Monday, May 6, 2019

Cosmology Has Some Big Problems

Scientificamerican

What do we really know about our universe?
Born out of a cosmic explosion 13.8 billion years ago, the universe rapidly inflated and then cooled, it is still expanding at an increasing rate and mostly made up of unknown dark matter and dark energy ... right?
This well-known story is usually taken as a self-evident scientific fact, despite the relative lack of empirical evidence—and despite a steady crop of discrepancies arising with observations of the distant universe.
In recent months, new measurements of the Hubble constant, the rate of universal expansion, suggested major differences between two independent methods of calculation. Discrepancies on the expansion rate have huge implications not simply for calculation but for the validity of cosmology's current standard model at the extreme scales of the cosmos.

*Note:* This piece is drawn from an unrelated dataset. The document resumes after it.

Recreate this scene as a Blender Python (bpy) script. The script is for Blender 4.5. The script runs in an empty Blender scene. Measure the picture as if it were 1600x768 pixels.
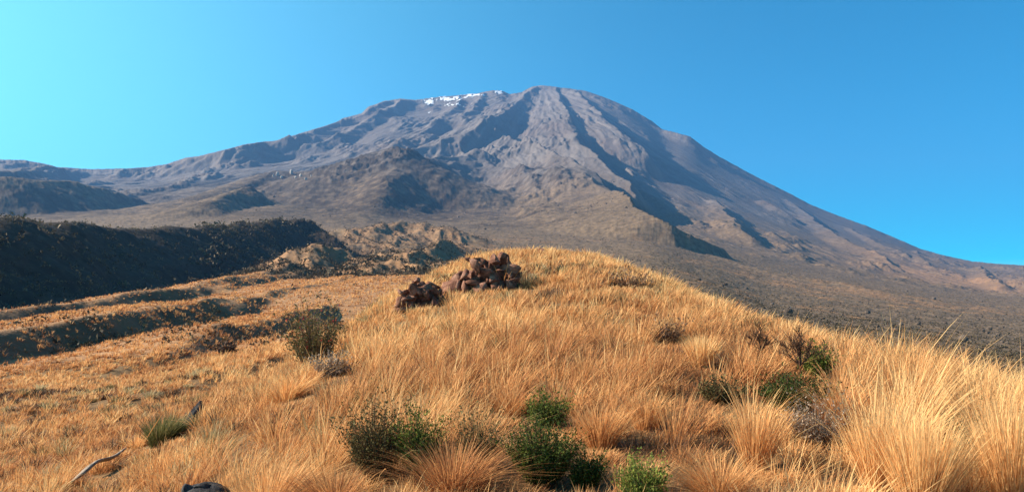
import bpy, math, random
import numpy as np

# ------------------------------------------------------------------ camera, sky, sun, exposure
SC = bpy.context.scene
COL = SC.collection
rnd = random.Random(7)
rng = np.random.default_rng(7)
F, CX, HY = 1232.0, 800.0, 480.0            # focal length / centre column / eye-level row of the photograph (1600 px wide)
EYE = 1.65

cam = bpy.data.cameras.new('camera')
cam.sensor_width = 36.0
cam.lens = 36.0 * F / 1600.0
cam.shift_y = (HY - 384.0) / 1600.0
cam.clip_start = 0.05
cam.clip_end = 40000
camo = bpy.data.objects.new('camera', cam)
COL.objects.link(camo)
camo.location = (0, 0, EYE)
camo.rotation_euler = (math.radians(90), 0, 0)
SC.camera = camo

SUN_AZ, SUN_EL = math.radians(-85), math.radians(32)     # azimuth from +Y, negative = left of the view
world = bpy.data.worlds.new('World')
SC.world = world
world.use_nodes = True
wn = world.node_tree
wn.nodes.clear()
sky = wn.nodes.new('ShaderNodeTexSky')
sky.sky_type = 'NISHITA'
sky.sun_disc = False
sky.sun_elevation = SUN_EL
sky.sun_rotation = SUN_AZ
sky.altitude = 4000
sky.air_density = 1.0
sky.dust_density = 1.0
sky.ozone_density = 2.0
hsv = wn.nodes.new('ShaderNodeHueSaturation')
hsv.inputs['Saturation'].default_value = 2.2
hsv.inputs['Hue'].default_value = 0.478
bg = wn.nodes.new('ShaderNodeBackground')
bg.inputs['Strength'].default_value = 0.075
wo = wn.nodes.new('ShaderNodeOutputWorld')
wn.links.new(sky.outputs[0], hsv.inputs['Color'])
tc = wn.nodes.new('ShaderNodeTexCoord')
dotn = wn.nodes.new('ShaderNodeVectorMath'); dotn.operation = 'DOT_PRODUCT'
ga, ge = math.radians(-72), math.radians(6)          # where the air glows palest: the sun side, low down
dotn.inputs[1].default_value = (math.sin(ga) * math.cos(ge), math.cos(ga) * math.cos(ge), math.sin(ge))
wn.links.new(tc.outputs['Generated'], dotn.inputs[0])
mr = wn.nodes.new('ShaderNodeMapRange')
mr.inputs['From Min'].default_value = -.25
mr.inputs['From Max'].default_value = 1.0
wn.links.new(dotn.outputs['Value'], mr.inputs['Value'])
pw = wn.nodes.new('ShaderNodeMath'); pw.operation = 'POWER'
pw.inputs[1].default_value = 3.2
wn.links.new(mr.outputs[0], pw.inputs[0])
addn = wn.nodes.new('ShaderNodeMix'); addn.data_type = 'RGBA'; addn.blend_type = 'ADD'
addn.clamp_factor = False
addn.inputs[7].default_value = (2.3, 5.3, 4.4, 1)
wn.links.new(pw.outputs[0], addn.inputs[0])
wn.links.new(hsv.outputs[0], addn.inputs[6])
wn.links.new(addn.outputs[2], bg.inputs['Color'])
wn.links.new(bg.outputs[0], wo.inputs['Surface'])

sun = bpy.data.lights.new('sun', 'SUN')
sun.energy = 4.8
sun.angle = math.radians(0.5)
sun.color = (1.0, 0.86, 0.68)
suno = bpy.data.objects.new('sun', sun)
COL.objects.link(suno)
# light travels from the sun: the lamp's -Z points along the rays
sd = np.array([math.sin(SUN_AZ) * math.cos(SUN_EL), math.cos(SUN_AZ) * math.cos(SUN_EL), math.sin(SUN_EL)])
from mathutils import Vector, Matrix
suno.rotation_euler = Vector(sd).to_track_quat('Z', 'Y').to_euler()
suno.location = (-30, 10, 40)

SC.view_settings.view_transform = 'Standard'
SC.view_settings.look = 'None'
SC.view_settings.exposure = 1.5
SC.view_settings.gamma = 1.0
SC.view_settings.use_curve_mapping = False
SC.render.engine = 'CYCLES'
cy = SC.cycles
cy.use_denoising = True
cy.max_bounces = 5
cy.diffuse_bounces = 3
cy.glossy_bounces = 1
cy.transmission_bounces = 3
cy.volume_bounces = 0
cy.transparent_max_bounces = 4

# ------------------------------------------------------------------ helpers
def link(o, parent=None):
    COL.objects.link(o)
    if parent is not None:
        o.parent = parent
    return o

def tag(o, label=None, cat=None, group=None, kind=None):
    if label: o['label'] = label
    if cat: o['category'] = cat
    if group: o['group'] = group
    if kind: o['kind'] = kind
    return o

def empty(name, loc, label, cat, group=None):
    o = bpy.data.objects.new(name, None)
    o.empty_display_size = 0.2
    link(o)
    o.location = loc
    return tag(o, label, cat, group)

def mesh_np(name, verts, faces_list, mat, parent=None, smooth=False, attrs=None):
    """verts (n,3); faces_list: list of (m,k) int arrays."""
    me = bpy.data.meshes.new(name)
    verts = np.asarray(verts, dtype=np.float32)
    me.vertices.add(len(verts))
    me.vertices.foreach_set('co', verts.ravel())
    loops = np.concatenate([f.ravel() for f in faces_list]).astype(np.int32)
    tot = np.concatenate([np.full(len(f), f.shape[1], dtype=np.int32) for f in faces_list])
    start = np.concatenate([[0], np.cumsum(tot)[:-1]]).astype(np.int32)
    me.loops.add(len(loops))
    me.loops.foreach_set('vertex_index', loops)
    me.polygons.add(len(tot))
    me.polygons.foreach_set('loop_start', start)
    me.polygons.foreach_set('loop_total', tot)
    if smooth:
        me.polygons.foreach_set('use_smooth', np.ones(len(tot), dtype=bool))
    if attrs:
        for k, a in attrs.items():
            at = me.attributes.new(k, 'FLOAT', 'POINT')
            at.data.foreach_set('value', np.asarray(a, dtype=np.float32).ravel())
    me.update(calc_edges=True)
    if mat: me.materials.append(mat)
    o = bpy.data.objects.new(name, me)
    return link(o, parent)

_tabs = {}
def perlin(x, y, seed=0):
    if seed not in _tabs:
        r = np.random.default_rng(1000 + seed)
        a = r.uniform(0, 2 * np.pi, 4096)
        _tabs[seed] = (np.cos(a), np.sin(a), r.permutation(4096))
    gx, gy, perm = _tabs[seed]
    xi = np.floor(x).astype(np.int64); yi = np.floor(y).astype(np.int64)
    fx = x - xi; fy = y - yi
    def g(ix, iy, dx, dy):
        h = perm[(perm[ix & 4095] + iy) & 4095]
        return gx[h] * dx + gy[h] * dy
    u = fx * fx * fx * (fx * (fx * 6 - 15) + 10)
    v = fy * fy * fy * (fy * (fy * 6 - 15) + 10)
    a = g(xi, yi, fx, fy); b = g(xi + 1, yi, fx - 1, fy)
    c = g(xi, yi + 1, fx, fy - 1); d = g(xi + 1, yi + 1, fx - 1, fy - 1)
    return ((a + u * (b - a)) * (1 - v) + (c + u * (d - c)) * v) * 1.5

def fbm(x, y, octv=5, gain=0.5, seed=0, ridged=False):
    s = 0; a = 1.0; t = 0
    for k in range(octv):
        n = perlin(x, y, seed + k)
        if ridged: n = 1 - 2 * np.abs(n)
        s = s + a * n; t += a
        x = x * 2.03 + 11.3; y = y * 2.03 - 7.7; a *= gain
    return s / t

def sstep(a, b, x):
    t = np.clip((x - a) / (b - a), 0, 1)
    return t * t * (3 - 2 * t)

def smax(a, b, k):
    h = np.clip(0.5 + 0.5 * (a - b) / k, 0, 1)
    return b + (a - b) * h + k * h * (1 - h)

def pchip(xk, yk, x):
    """monotone cubic; yk (n,m) -> (len(x),m)"""
    xk = np.asarray(xk, float); yk = np.asarray(yk, float)
    h = np.diff(xk)[:, None]; d = np.diff(yk, axis=0) / h
    m = np.zeros_like(yk); m[0] = d[0]; m[-1] = d[-1]
    s = d[:-1] * d[1:] > 0
    w1 = 2 * h[1:] + h[:-1]; w2 = h[1:] + 2 * h[:-1]
    with np.errstate(divide='ignore', invalid='ignore'):
        mm = (w1 + w2) / (w1 / d[:-1] + w2 / d[1:])
    m[1:-1] = np.where(s, mm, 0)
    i = np.clip(np.searchsorted(xk, x) - 1, 0, len(xk) - 2)
    t = ((x - xk[i]) / (xk[i + 1] - xk[i]))[:, None]; hh = (xk[i + 1] - xk[i])[:, None]
    t2 = t * t; t3 = t2 * t
    return (2 * t3 - 3 * t2 + 1) * yk[i] + (t3 - 2 * t2 + t) * hh * m[i] + (-2 * t3 + 3 * t2) * yk[i + 1] + (t3 - t2) * hh * m[i + 1]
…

Another recent probe found galaxies inconsistent with the theory of dark matter, which posits this hypothetical substance to be everywhere. But according to the latest measurements, it is not, suggesting the theory needs to be reexamined.

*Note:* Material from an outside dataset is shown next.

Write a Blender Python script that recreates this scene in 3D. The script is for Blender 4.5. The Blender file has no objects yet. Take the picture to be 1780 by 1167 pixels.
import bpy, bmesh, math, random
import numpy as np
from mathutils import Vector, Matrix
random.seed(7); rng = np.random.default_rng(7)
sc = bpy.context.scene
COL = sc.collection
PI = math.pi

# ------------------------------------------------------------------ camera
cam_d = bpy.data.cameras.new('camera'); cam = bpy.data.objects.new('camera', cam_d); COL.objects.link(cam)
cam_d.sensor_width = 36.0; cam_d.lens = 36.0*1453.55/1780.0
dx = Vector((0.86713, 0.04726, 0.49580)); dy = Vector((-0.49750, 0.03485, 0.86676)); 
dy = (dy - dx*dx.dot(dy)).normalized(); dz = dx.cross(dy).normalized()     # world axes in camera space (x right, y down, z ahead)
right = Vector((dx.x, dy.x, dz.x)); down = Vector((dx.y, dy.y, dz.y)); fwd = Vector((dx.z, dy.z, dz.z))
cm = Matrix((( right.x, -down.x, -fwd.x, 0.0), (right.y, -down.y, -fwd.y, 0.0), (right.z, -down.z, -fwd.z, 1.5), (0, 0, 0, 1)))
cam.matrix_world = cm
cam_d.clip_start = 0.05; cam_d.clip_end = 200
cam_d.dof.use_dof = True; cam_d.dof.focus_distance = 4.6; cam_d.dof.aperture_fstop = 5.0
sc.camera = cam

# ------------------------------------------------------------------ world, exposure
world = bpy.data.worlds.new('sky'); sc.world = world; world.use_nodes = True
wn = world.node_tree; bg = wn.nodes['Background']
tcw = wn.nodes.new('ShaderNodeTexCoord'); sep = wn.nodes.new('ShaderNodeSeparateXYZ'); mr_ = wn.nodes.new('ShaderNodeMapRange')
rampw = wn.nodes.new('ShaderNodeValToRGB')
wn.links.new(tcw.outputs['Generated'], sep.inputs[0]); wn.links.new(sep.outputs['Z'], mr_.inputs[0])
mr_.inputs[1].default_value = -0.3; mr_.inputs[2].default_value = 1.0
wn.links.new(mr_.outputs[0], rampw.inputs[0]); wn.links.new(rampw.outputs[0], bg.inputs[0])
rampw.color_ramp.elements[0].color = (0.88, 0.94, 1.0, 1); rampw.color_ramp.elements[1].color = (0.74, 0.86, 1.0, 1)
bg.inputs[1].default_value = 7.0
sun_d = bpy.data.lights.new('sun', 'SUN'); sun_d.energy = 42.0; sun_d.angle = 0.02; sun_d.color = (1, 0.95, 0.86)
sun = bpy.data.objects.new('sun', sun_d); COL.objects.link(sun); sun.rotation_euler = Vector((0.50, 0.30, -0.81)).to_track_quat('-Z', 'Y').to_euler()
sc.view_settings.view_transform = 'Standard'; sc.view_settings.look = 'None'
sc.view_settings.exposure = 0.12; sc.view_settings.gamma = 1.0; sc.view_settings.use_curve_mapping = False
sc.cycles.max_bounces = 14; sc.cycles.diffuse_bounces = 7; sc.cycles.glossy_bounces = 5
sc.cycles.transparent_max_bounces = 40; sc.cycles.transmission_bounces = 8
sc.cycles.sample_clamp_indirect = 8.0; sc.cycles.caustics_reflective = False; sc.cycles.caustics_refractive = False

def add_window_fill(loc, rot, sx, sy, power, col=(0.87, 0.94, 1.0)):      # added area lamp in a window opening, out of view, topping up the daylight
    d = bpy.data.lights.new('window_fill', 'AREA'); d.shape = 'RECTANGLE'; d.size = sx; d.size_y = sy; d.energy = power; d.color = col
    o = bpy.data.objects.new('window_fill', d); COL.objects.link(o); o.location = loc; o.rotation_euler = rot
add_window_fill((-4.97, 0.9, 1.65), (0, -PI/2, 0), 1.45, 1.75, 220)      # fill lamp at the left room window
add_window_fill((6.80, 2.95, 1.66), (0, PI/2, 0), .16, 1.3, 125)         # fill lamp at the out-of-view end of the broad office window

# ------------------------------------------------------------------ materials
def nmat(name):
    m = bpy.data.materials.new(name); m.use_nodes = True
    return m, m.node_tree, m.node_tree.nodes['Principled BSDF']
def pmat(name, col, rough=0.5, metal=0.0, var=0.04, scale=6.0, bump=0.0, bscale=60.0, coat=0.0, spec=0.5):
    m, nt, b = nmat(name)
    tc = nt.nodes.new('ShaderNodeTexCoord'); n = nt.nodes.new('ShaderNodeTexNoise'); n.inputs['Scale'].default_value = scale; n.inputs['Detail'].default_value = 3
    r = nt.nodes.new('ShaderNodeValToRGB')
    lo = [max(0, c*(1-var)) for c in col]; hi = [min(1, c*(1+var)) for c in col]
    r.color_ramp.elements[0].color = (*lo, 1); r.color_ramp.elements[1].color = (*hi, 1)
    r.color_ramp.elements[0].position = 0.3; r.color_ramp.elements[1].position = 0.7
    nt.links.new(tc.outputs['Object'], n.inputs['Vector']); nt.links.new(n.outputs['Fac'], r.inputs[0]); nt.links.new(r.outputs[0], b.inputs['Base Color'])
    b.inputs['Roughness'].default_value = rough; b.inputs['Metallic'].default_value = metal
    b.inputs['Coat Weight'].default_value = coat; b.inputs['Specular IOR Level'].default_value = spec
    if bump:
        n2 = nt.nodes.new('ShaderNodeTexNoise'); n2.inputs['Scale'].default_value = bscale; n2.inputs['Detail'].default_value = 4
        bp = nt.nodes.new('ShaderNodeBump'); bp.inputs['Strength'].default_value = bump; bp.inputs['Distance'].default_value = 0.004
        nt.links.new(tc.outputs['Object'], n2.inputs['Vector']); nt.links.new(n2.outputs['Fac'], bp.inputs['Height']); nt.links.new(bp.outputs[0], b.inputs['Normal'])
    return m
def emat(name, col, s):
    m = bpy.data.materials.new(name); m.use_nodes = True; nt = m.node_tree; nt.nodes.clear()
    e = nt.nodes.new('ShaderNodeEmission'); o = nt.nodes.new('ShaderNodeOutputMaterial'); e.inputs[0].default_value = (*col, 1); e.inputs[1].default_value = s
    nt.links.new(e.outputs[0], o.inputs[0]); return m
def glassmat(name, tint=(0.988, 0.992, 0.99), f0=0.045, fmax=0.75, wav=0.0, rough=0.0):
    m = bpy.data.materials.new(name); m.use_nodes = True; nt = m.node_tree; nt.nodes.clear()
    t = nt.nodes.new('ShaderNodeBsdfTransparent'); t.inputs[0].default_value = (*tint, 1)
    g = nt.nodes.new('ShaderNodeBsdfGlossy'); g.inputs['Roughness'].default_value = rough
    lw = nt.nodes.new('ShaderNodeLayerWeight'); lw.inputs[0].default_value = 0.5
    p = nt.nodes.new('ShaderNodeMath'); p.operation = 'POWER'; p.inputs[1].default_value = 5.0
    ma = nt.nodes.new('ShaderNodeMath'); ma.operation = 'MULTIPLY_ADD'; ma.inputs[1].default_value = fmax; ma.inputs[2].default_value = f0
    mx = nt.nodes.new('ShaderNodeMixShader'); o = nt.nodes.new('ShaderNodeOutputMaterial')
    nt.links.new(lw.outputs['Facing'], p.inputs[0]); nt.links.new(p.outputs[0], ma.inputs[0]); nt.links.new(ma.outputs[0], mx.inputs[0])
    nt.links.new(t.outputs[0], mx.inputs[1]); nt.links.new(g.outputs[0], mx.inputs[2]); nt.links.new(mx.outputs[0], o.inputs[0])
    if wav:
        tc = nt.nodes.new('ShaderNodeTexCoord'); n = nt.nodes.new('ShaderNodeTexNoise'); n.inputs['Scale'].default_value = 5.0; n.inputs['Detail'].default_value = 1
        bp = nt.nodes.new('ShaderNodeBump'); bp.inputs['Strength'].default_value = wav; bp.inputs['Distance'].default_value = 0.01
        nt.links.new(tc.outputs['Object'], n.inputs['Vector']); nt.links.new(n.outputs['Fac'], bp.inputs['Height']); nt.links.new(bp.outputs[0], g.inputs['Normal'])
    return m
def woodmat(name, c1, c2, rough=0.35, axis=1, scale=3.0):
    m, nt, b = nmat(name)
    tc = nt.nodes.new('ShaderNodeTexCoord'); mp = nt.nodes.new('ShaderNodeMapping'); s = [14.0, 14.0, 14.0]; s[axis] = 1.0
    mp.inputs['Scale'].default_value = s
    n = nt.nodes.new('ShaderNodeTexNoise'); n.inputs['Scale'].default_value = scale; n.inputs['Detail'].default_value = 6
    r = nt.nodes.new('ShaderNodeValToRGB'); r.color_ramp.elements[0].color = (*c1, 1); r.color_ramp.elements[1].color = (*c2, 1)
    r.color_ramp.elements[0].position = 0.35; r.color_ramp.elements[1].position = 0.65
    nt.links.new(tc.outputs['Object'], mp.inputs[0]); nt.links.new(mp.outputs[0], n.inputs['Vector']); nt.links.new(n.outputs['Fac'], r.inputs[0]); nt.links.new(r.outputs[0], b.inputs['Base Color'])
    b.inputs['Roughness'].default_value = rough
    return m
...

It's perhaps worth stopping to ask why astrophysicists hypothesize dark matter to be everywhere in the universe? The answer lies in a peculiar feature of cosmological physics that is not often remarked. For a crucial function of theories such as dark matter, dark energy and inflation, which each in its own way is tied to the big bang paradigm, is not to describe known empirical phenomena but rather to maintain the mathematical coherence of the framework itself while accounting for discrepant observations. Fundamentally, they are names for something that must exist insofar as the framework is assumed to be universally valid.